St. Margaret School Cheerleaders win bid to compete at national level

A team of 19 St. Margaret School cheerleaders,  led by coach Leah Semanie, recently won top prize for the middle school division at the Cheerstarz Competition held at Harford Community College. (Courtesy Leah Semanie)


By Renée Newberry
St. Margaret School cheerleaders in Bel Air have more than winning cheers: The team has a winning attitude and spirit.
The team of 19 girls between grades six and eight, led by coach Leah Semanie, recently won top prize for the middle school division at the Cheerstarz Competition held at Harford Community College.
“What I’m most proud of is their camaraderie,” said St. Margaret principal Madeleine Hobik.
Hobik explained, in addition to coming in first in their division at Cheerstarz, the team also won the Sportsmanship Trophy. “They’re putting their Catholic Christian values into practice. They’re not only speaking the Gospel but living it. They put their words into practice, as St. Francis preached.”
Semanie said this is not the first year the team has won their division, but it is the first year they’ve received the High Score Award for achieving the highest score in the competition. That award won the girls a paid bid into the U.S. Final Cheerleading Competition this May in Virginia Beach, said the coach, something the girls are very excited about.
Semanie explained, “The paid bid means the team has no registration fee. They get to compete for free because of the High Score Award.”
Semanie, who is new this year to coaching cheerleading at St. Margaret, said, “The bulk of the girls are in the sixth grade, so it’s a lot of new kids.”

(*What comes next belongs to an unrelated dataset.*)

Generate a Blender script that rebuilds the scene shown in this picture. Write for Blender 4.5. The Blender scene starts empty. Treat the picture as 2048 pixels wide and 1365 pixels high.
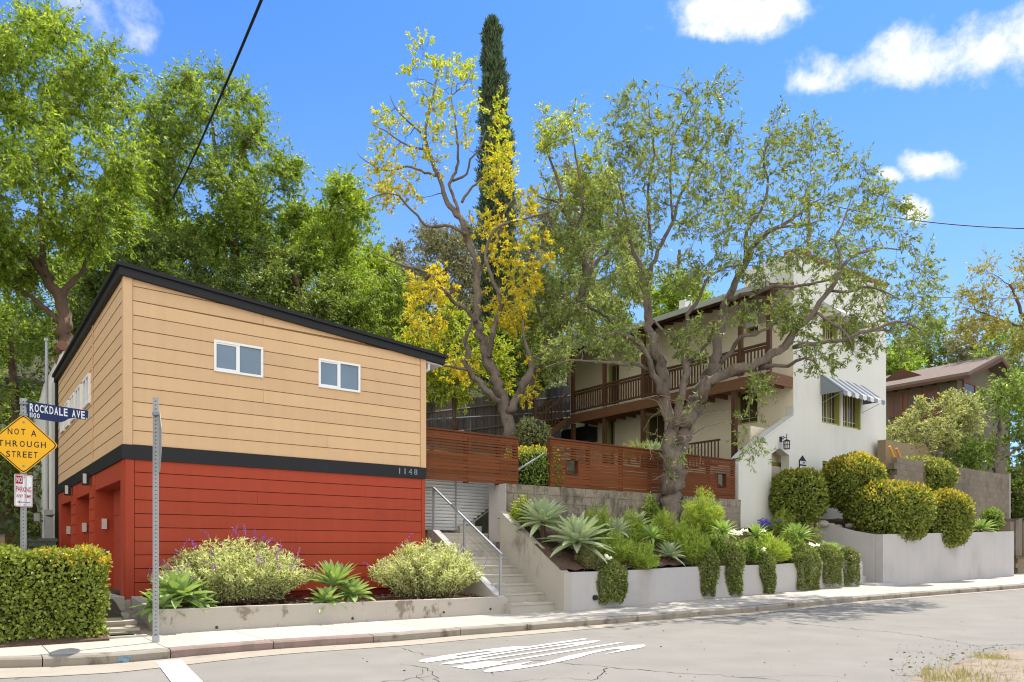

A parishioner of St. Margaret Church for the past 23 years since she was an infant and her family moved to Bel Air, Semanie has previously coached club teams, which ranged in age from 5 to 15. She, herself, cheered at Seton Hall University in New Jersey.
“My two little cousins are students at St. Margaret,” Semanie said, “and that’s how I got looped into coaching the cheerleading team here.”
Semanie said her parents are also members of the board and very involved in the church.
The move to coaching at St. Margaret, which has offered cheerleading as an extracurricular activity for more than 20 years, was well worth it: Semanie spoke of a group of dedicated girls who practice twice a week for competition and for their cheering at St. Margaret’s JV and varsity basketball games, among other events, such as pep rallies during Catholic Schools Week and the John Carroll School’s upcoming Hoops for Hearts basketball game.
One practice a week is after school at St. Margaret. The other practice is held on a Saturday or Sunday in Joppa at a rented gymnasium with a full competition floor, something St. Margaret does not have, Semanie said.
“The girls have definitely bonded,” the coach said. “They’ve had bonding events and movie nights. It’s nice to see kids that would not have necessarily been friends before become friends through this.”
She added, “This group of girls is very special. They work very hard and come together as a team. That’s very rare these days. It’s difficult to get kids to work this hard. These girls are pretty exceptional.”